Culture 2 Go

Thrilled to death

The 39 Steps

Through Oct. 10 at Orlando

Shakespeare Theater

812 E. Rollins St.



The 39 Steps, a 1935 British suspense film directed by Alfred Hitchcock, was loosely based on John Buchan's 1915 adventure novel of the same name. The plot of the movie (which was shifted from pre-World War I to pre-World War II Britain) concerned an espionage ring intent on secreting important military information out of England and a ne'er-do-well hero caught up in a desperate attempt to clear himself of a murder charge. Freely adapting the film's characters and dialogue, but cutting the cast of dozens to only four actors, playwright Patrick Barlow turned the thriller on its head, creating a two-act farce, replete with clownish sight gags and a tongue-in-cheek insouciance that mocks and celebrates the genre's patriotic, stiff-upper-lip sensibility.

Actor Spencer Plachy, in his first appearance with the Orlando Shakes, stars as the character Richard Hannay, the bemused protagonist who gets caught up in the dastardly doings while spending an enjoyable evening at a London music hall. Shots ring out during the performance, and soon Hannay is squiring a dark-haired, thickly accented femme fatale — one of the several roles splendidly played by actress Deanna Gibson — to his flat in order to protect her from two skulking figures lurking outside on the dark street corner. Unfortunately, Hannay's charge is quickly dispatched and he is forced to flee to Scotland in order to solve the crime and unearth the plot that threatens the homeland.

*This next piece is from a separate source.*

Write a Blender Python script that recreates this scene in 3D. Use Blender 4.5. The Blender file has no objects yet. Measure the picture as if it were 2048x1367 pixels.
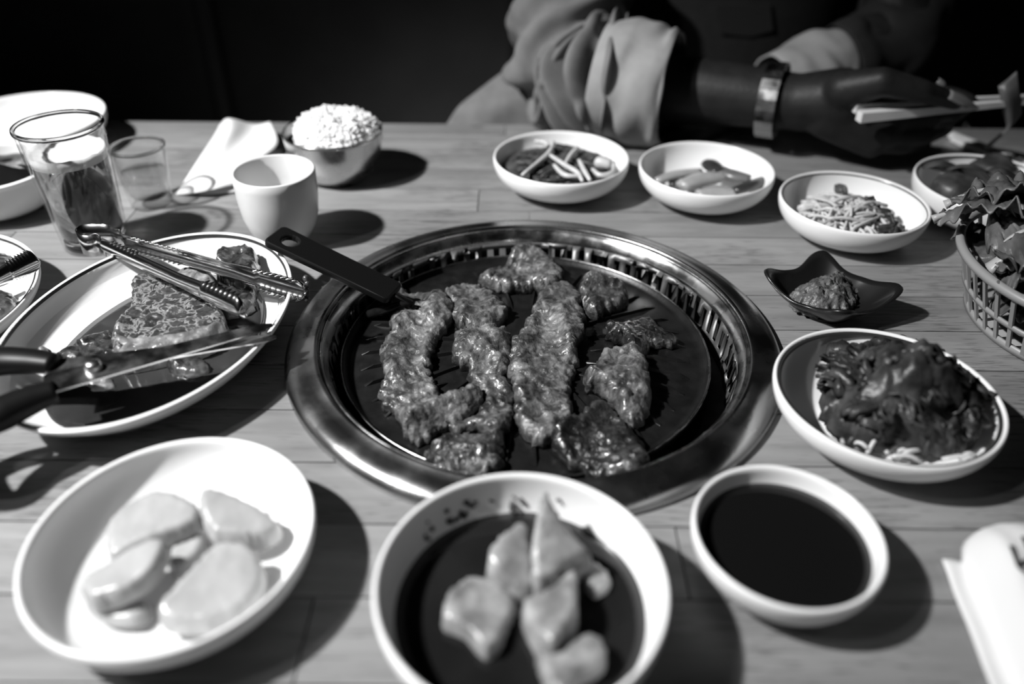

As Hannay sets off on his mission, he must evade the authorities, find helpful accomplices and search for the villains who are out to capture or kill him. In Barlow's script, all of the above are portrayed by the three other performers in the cast, with the bulk of the parts relegated to "Clown 1" and "Clown 2," brilliantly depicted by Brad DePlanche and Brandon Roberts. Watching these two extraordinarily talented actors switch roles, change costumes and voices — sometimes in the literal blink of an eye — is the production's most agreeable entertainment, and director Jim Helsinger has allowed them to show off every comedic shtick in their repertoires.

My only small cavil: Never make a parody longer than the original. While the movie clocks in at a brisk 86 minutes, the show runs about two hours. And even though DePlanche and Roberts are terrifically funny, the same bits lose some of their effectiveness the fifth or sixth time around.

Seasons of the witch

The Crucible

Through Oct. 9 at Theatre Downtown

2113 N. Orange Ave.



Salem, Mass., a quaint New England town, will forever live in infamy as the venue of the 1692-1693 witch trials. A ghastly miscarriage of justice that caused the deaths of at least 20 souls found guilty of consorting with the Devil, the pseudo-legal proceedings that took place in the Bay Colony exposed the dark underside of the Puritan community's religious beliefs, as well as the population's propensity to succumb to mass hysteria, revenge-tinged politics and rank superstition.

In 1953, playwright Arthur Miller elaborated upon the history and actual personages of the period in The Crucible, a work that utilized the themes of intolerance and character assassination as an allegory for the Army-McCarthy hearings, promulgated by Congress to root out Communists and leftist sympathizers in U.S. government and society. Today, it is commonly accepted that what became known as "McCarthyism" was a modern version of the centuries-old Salem witch hunts.

Theatre Downtown's artistic director Frank Hil-genberg has staged a powerful production of Miller's play, taut with drama and meaning. It's suffused with the idea that unfounded accusations and misguided religiosity has wrought terrible havoc upon the lives of innocent men and women, and can still wreak havoc in the present and future. Even though, as a society, we are not now going through as intense a period of national paranoia as was experienced in the Cold War atmosphere of the 1950s, the basic message of The Crucible still resonates with chilling effect.

The play is well-served by outstanding performances throughout. Special mentions go to Jamie B. Cline as John Proctor, the honest man who would not sacrifice his good name on the alter of political/religious correctness; Kristin Collins as his upright and loving wife, Elizabeth; Tim Bass as Rev. John Hale, whose conscience finally persuaded him to defy the corrupt justice of the High Court; James Cassidy as deputy governor Danforth, the avenging angel and supercilious arm of the law; and Hilty Bowen and Sarah Andrew as Abigail Williams and Mary Warren, respectively, two teenage village girls whose guile and immaturity brought the cruel weight of injustice down upon the heads of their elders.

The Crucible is a provocative and important work and should be seen by all those who wish to investigate the shadowy aspects of our humanity and the sometimes dark facets of our national character.